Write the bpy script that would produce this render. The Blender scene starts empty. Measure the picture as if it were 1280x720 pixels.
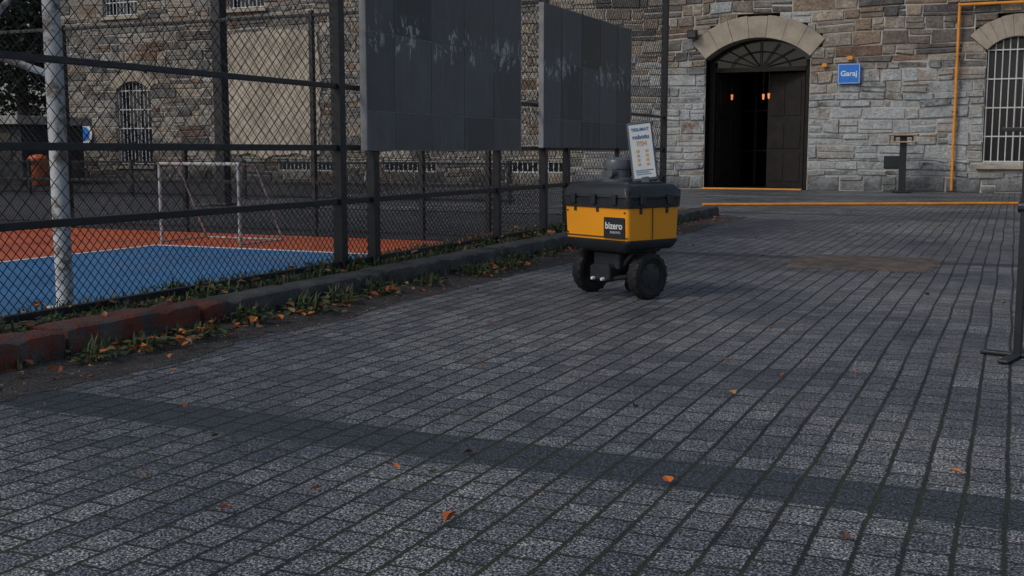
import bpy, math, random
from mathutils import Vector, Matrix, noise as mnoise
random.seed(7)
R=random.random
def U(a,b): return a+(b-a)*random.random()
scene=bpy.context.scene
# ------------------------------------------------------------------ node helpers
class NT:
    def __init__(s,name,rough=0.8,metal=0.0,spec=0.5):
        s.m=bpy.data.materials.new(name); s.m.use_nodes=True
        s.t=s.m.node_tree; s.n=s.t.nodes; s.l=s.t.links
        s.b=s.n["Principled BSDF"]
        s.b.inputs["Roughness"].default_value=rough; s.b.inputs["Metallic"].default_value=metal
        s.b.inputs["Specular IOR Level"].default_value=spec
        s.tc=s.n.new("ShaderNodeTexCoord").outputs["Object"]
    def set(s,sock,v):
        if isinstance(v,bpy.types.NodeSocket): s.l.new(v,sock)
        elif isinstance(v,(tuple,list)):
            sock.default_value=tuple(v)+((1,) if len(v)==3 and len(sock.default_value)==4 else ())
        else: sock.default_value=v
    def math(s,op,a,b=None,c=None):
        n=s.n.new("ShaderNodeMath"); n.operation=op
        s.set(n.inputs[0],a)
        if b is not None: s.set(n.inputs[1],b)
        if c is not None: s.set(n.inputs[2],c)
        return n.outputs[0]
    def noise(s,scale,detail=3,rough=0.55,vec=None,dist=0.0):
        n=s.n.new("ShaderNodeTexNoise"); s.set(n.inputs["Vector"],vec or s.tc)
        n.inputs["Scale"].default_value=scale; n.inputs["Detail"].default_value=detail
        n.inputs["Roughness"].default_value=rough; n.inputs["Distortion"].default_value=dist
        return n.outputs["Fac"]
    def mapr(s,v,a,b,c=0.0,d=1.0,smooth=False):
        n=s.n.new("ShaderNodeMapRange"); s.set(n.inputs[0],v)
        if smooth: n.interpolation_type='SMOOTHSTEP'
        for i,x in zip((1,2,3,4),(a,b,c,d)): n.inputs[i].default_value=x
        return n.outputs[0]
    def mix(s,f,a,b,mode='MIX'):
        n=s.n.new("ShaderNodeMix"); n.data_type='RGBA'; n.blend_type=mode
        s.set(n.inputs[0],f); s.set(n.inputs[6],a); s.set(n.inputs[7],b)
        return n.outputs[2]
    def scalevec(s,v3,vec=None):
        n=s.n.new("ShaderNodeVectorMath"); n.operation='MULTIPLY'
        s.set(n.inputs[0],vec or s.tc); n.inputs[1].default_value=v3
        return n.outputs[0]
    def xyz(s,vec=None):
        n=s.n.new("ShaderNodeSeparateXYZ"); s.set(n.inputs[0],vec or s.tc); return n.outputs
    def comb(s,x,y,z):
        n=s.n.new("ShaderNodeCombineXYZ"); s.set(n.inputs[0],x); s.set(n.inputs[1],y); s.set(n.inputs[2],z); return n.outputs[0]
    def white(s,vec):
        n=s.n.new("ShaderNodeTexWhiteNoise"); s.set(n.inputs["Vector"],vec); return n.outputs["Value"]
    def color(s,v): s.set(s.b.inputs["Base Color"],v)
    def rough(s,v): s.set(s.b.inputs["Roughness"],v)
    def bump(s,h,strength=0.5,dist=0.01):
        n=s.n.new("ShaderNodeBump"); n.inputs["Strength"].default_value=strength
        n.inputs["Distance"].default_value=dist; s.set(n.inputs["Height"],h)
        s.l.new(n.outputs[0],s.b.inputs["Normal"])
    def attr(s,name):
        n=s.n.new("ShaderNodeAttribute"); n.attribute_name=name; return n.outputs["Color"]
def sc(c,k): return tuple(x*k for x in c)
def pm(name,c,rough=0.7,metal=0.0,var=0.3,scale=6,bump=0.2,bs=60,bd=0.004,c2=None,spec=0.5):
    s=NT(name,rough,metal,spec)
    f=s.mapr(s.noise(scale,5,0.6),0.3,0.7)
    s.color(s.mix(f,sc(c,1-var),c2 or sc(c,1+var)))
    s.rough(s.mapr(s.noise(scale*2.3,4),0.3,0.7,max(0.05,rough-0.12),min(1,rough+0.12)))
    if bump: s.bump(s.noise(bs,4),bump,bd)
    return s.m
# ------------------------------------------------------------------ mesh builder
class MB:
    def __init__(s): s.v=[];s.f=[];s.mi=[];s.c=[]
    def add(s,vs,fs,m=0,col=(1,1,1),M=None):
        o=len(s.v)
        for p in vs:
            p=Vector(p)
            if M: p=M@p
            s.v.append(p[:])
        for f in fs: s.f.append([i+o for i in f]); s.mi.append(m); s.c.append(col)
    def box(s,x0,x1,y0,y1,z0,z1,m=0,col=(1,1,1),M=None):
        s.add([(x0,y0,z0),(x1,y0,z0),(x1,y1,z0),(x0,y1,z0),(x0,y0,z1),(x1,y0,z1),(x1,y1,z1),(x0,y1,z1)],
              [(0,3,2,1),(4,5,6,7),(0,1,5,4),(1,2,6,5),(2,3,7,6),(3,0,4,7)],m,col,M)
    def cbox(s,c,d,m=0,M=None,b=0.0):
        x,y,z=c; a,e,h=[t/2 for t in d]
        if b<=0: s.box(x-a,x+a,y-e,y+e,z-h,z+h,m,M=M); return
        s.loft([(z-h,2*a-2*b,2*e-2*b,0),(z-h+b,2*a,2*e,0),(z+h-b,2*a,2*e,0),(z+h,2*a-2*b,2*e-2*b,0)],m,(x,y),r0=b,M=M)
    def tube(s,p0,p1,r,n=8,m=0,caps=True,r1=None,M=None):
        p0=Vector(p0);p1=Vector(p1);d=(p1-p0)
        if d.length<1e-6: return
        d.normalize(); a=d.orthogonal().normalized(); b=d.cross(a); r1=r if r1 is None else r1
        vs=[]
        for p,rr in ((p0,r),(p1,r1)):
            for i in range(n):
                t=2*math.pi*i/n; vs.append(p+(a*math.cos(t)+b*math.sin(t))*rr)
        fs=[(i,(i+1)%n,n+(i+1)%n,n+i) for i in range(n)]
        if caps: fs+= [tuple(range(n-1,-1,-1)),tuple(range(n,2*n))]
        s.add(vs,fs,m,M=M)
    def lathe(s,prof,n=28,m=0,M=None):
        vs=[];fs=[]
        for r,z in prof:
            for i in range(n):
                t=2*math.pi*i/n; vs.append((r*math.cos(t),r*math.sin(t),z))
        for k in range(len(prof)-1):
            for i in range(n):
                j=(i+1)%n; fs.append((k*n+i,k*n+j,(k+1)*n+j,(k+1)*n+i))
        fs.append(tuple(range(n-1,-1,-1))); fs.append(tuple(range((len(prof)-1)*n,len(prof)*n)))
        s.add(vs,fs,m,M=M)
    def loft(s,secs,m=0,c=(0,0),r0=0.03,seg=4,M=None):
        vs=[];fs=[];N=4*(seg+1)
        for z,w,d,r in secs:
            r=r or r0; r=min(r,w/2-1e-4,d/2-1e-4)
            for q,(sx,sy) in enumerate(((1,1),(-1,1),(-1,-1),(1,-1))):
                for k in range(seg+1):
                    t=math.pi/2*(q+k/seg)
                    vs.append((c[0]+sx*(w/2-r)+r*math.cos(t),c[1]+sy*(d/2-r)+r*math.sin(t),z))
        for k in range(len(secs)-1):
            for i in range(N):
                j=(i+1)%N; fs.append((k*N+i,k*N+j,(k+1)*N+j,(k+1)*N+i))
        fs.append(tuple(range(N-1,-1,-1))); fs.append(tuple(range((len(secs)-1)*N,len(secs)*N)))
        s.add(vs,fs,m,M=M)
    def build(s,name,mats,parent=None,smooth=False,bevel=0,usecol=False):
        me=bpy.data.meshes.new(name); me.from_pydata(s.v,[],s.f); 
        for mt in mats: me.materials.append(mt)
        me.polygons.foreach_set("material_index",s.mi)
        if usecol:
            ca=me.color_attributes.new("Col",'FLOAT_COLOR','CORNER'); a=[]
            for f,c in zip(s.f,s.c): a+=list(c+(1,))*len(f)
            ca.data.foreach_set("color",a)
        me.update()
        ob=bpy.data.objects.new(name,me); scene.collection.objects.link(ob)
        if smooth:
            me.polygons.foreach_set("use_smooth",[True]*len(me.polygons))
            try: me.set_sharp_from_angle(angle=math.radians(35))
            except Exception: pass
        if bevel:
            b=ob.modifiers.new("bev",'BEVEL'); b.width=bevel; b.segments=2; b.limit_method='ANGLE'
        if parent: ob.parent=parent
        return ob
def empty(name,loc=(0,0,0),rz=0):
    e=bpy.data.objects.new(name,None); scene.collection.objects.link(e); e.location=loc; e.rotation_euler=(0,0,rz); e.empty_display_size=0.2; return e
def text(name,body,size,mat,parent,loc,rot,extr=0.001,off=0.0):
    c=bpy.data.curves.new(name,'FONT'); c.body=body; c.size=size; c.extrude=extr; c.align_x='CENTER'; c.align_y='CENTER'; c.offset=off
    c.materials.append(mat); o=bpy.data.objects.new(name,c); scene.collection.objects.link(o)
    o.parent=parent; o.location=loc; o.rotation_euler=rot; return o
# ------------------------------------------------------------------ materials
def paving_mat():
    s=NT("concrete_pavers",0.8)
    W,L=0.115,0.155
    wob=s.noise(5,2)
    x,y,z=s.xyz()
    xw=s.math('ADD',x,s.math('MULTIPLY',s.math('SUBTRACT',s.noise(0.6,2),0.5),0.04))
    xw=s.math('ADD',xw,s.math('MULTIPLY',s.math('SUBTRACT',s.noise(9,2),0.5),0.007))
    yw=s.math('ADD',y,s.math('MULTIPLY',s.math('SUBTRACT',wob,0.5),0.02))
    cx=s.math('DIVIDE',s.math('ADD',xw,50.0),W); col=s.math('FLOOR',cx); fx=s.math('FRACT',cx)
    jit=s.math('MULTIPLY',s.white(s.comb(col,7.0,1.0)),0.16)
    cy=s.math('ADD',s.math('ADD',s.math('DIVIDE',s.math('ADD',yw,50.0),L),jit),s.math('MULTIPLY',s.math('MODULO',col,2.0),0.5))
    row=s.math('FLOOR',cy); fy=s.math('FRACT',cy)
    dx=s.math('MULTIPLY',s.math('MINIMUM',fx,s.math('SUBTRACT',1.0,fx)),W)
    dy=s.math('MULTIPLY',s.math('MINIMUM',fy,s.math('SUBTRACT',1.0,fy)),L)
    jn=s.mapr(s.noise(60,4,0.75),0.3,0.7)
    dxx=s.math('SUBTRACT',dx,s.math('MULTIPLY',jn,0.0095)); dyy=s.math('SUBTRACT',dy,s.math('MULTIPLY',jn,0.0070))
    mx=s.mapr(dxx,-0.001,0.0035,smooth=True); my=s.mapr(dyy,-0.001,0.0035,smooth=True)
    top=s.math('MINIMUM',mx,my)
    rnd=s.white(s.comb(col,row,3.0))
    sp=s.mapr(s.noise(135,1,0.6),0.50,0.56)
    sp2=s.mapr(s.noise(64,3,0.8),0.45,0.58)
    spk=s.math('ADD',s.math('MULTIPLY',sp,0.6),s.math('MULTIPLY',sp2,0.4))
    spk=s.math('POWER',spk,1.7)
    colr=s.mix(spk,(0.020,0.026,0.033),(0.88,0.89,0.90))
    colr=s.mix(1.0,colr,s.mix(rnd,(0.55,0.56,0.60),(1.06,1.05,1.03)),'MULTIPLY')
    big=s.mapr(s.noise(0.45,6,0.65),0.36,0.64)
    colr=s.mix(1.0,colr,s.mix(big,(0.42,0.45,0.50),(1.12,1.10,1.06)),'MULTIPLY')
    grime=s.mapr(s.noise(14,4,0.7),0.35,0.65)
    colr=s.mix(1.0,colr,s.mix(grime,(0.62,0.63,0.65),(1.12,1.12,1.12)),'MULTIPLY')
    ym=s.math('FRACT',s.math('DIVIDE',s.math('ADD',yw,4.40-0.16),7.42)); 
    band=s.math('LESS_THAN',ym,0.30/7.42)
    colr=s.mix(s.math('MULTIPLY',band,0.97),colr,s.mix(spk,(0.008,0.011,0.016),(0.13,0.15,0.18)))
    moss=s.math('MULTIPLY',s.mapr(s.noise(1.1,4,0.65),0.42,0.58),s.mapr(y,3.0,6.5,1.0,0.15))
    jc=s.mix(s.math('MULTIPLY',moss,0.9),(0.011,0.011,0.012),(0.026,0.042,0.011))
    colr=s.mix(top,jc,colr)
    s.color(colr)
    s.rough(s.math('ADD',s.mapr(s.noise(0.7,5,0.6),0.35,0.65,0.30,0.66),s.math('MULTIPLY',grime,0.08)))
    h=s.math('ADD',s.math('MULTIPLY',top,1.0),s.math('MULTIPLY',spk,0.2))
    h=s.math('ADD',h,s.math('MULTIPLY',rnd,0.25))
    s.bump(h,1.0,0.010)
    return s.m
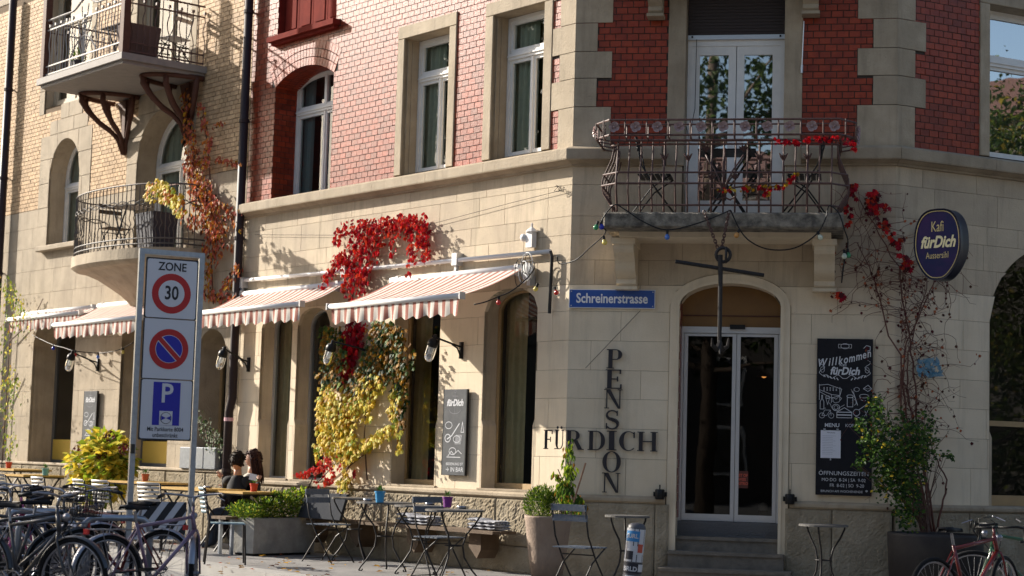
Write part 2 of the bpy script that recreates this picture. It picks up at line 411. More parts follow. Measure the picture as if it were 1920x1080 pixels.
::::
Transcribe, word for word, every line from the line with "band=s.math('LESS_THAN',ym,0.30/7.42)" to the line with "colr=s.mix(top,jc,colr)", inclusive, and output nothing else.

__OUTPUT OF THE TASK__:
    band=s.math('LESS_THAN',ym,0.30/7.42)
    colr=s.mix(s.math('MULTIPLY',band,0.97),colr,s.mix(spk,(0.008,0.011,0.016),(0.13,0.15,0.18)))
    moss=s.math('MULTIPLY',s.mapr(s.noise(1.1,4,0.65),0.42,0.58),s.mapr(y,3.0,6.5,1.0,0.15))
    jc=s.mix(s.math('MULTIPLY',moss,0.9),(0.011,0.011,0.012),(0.026,0.042,0.011))
    colr=s.mix(top,jc,colr)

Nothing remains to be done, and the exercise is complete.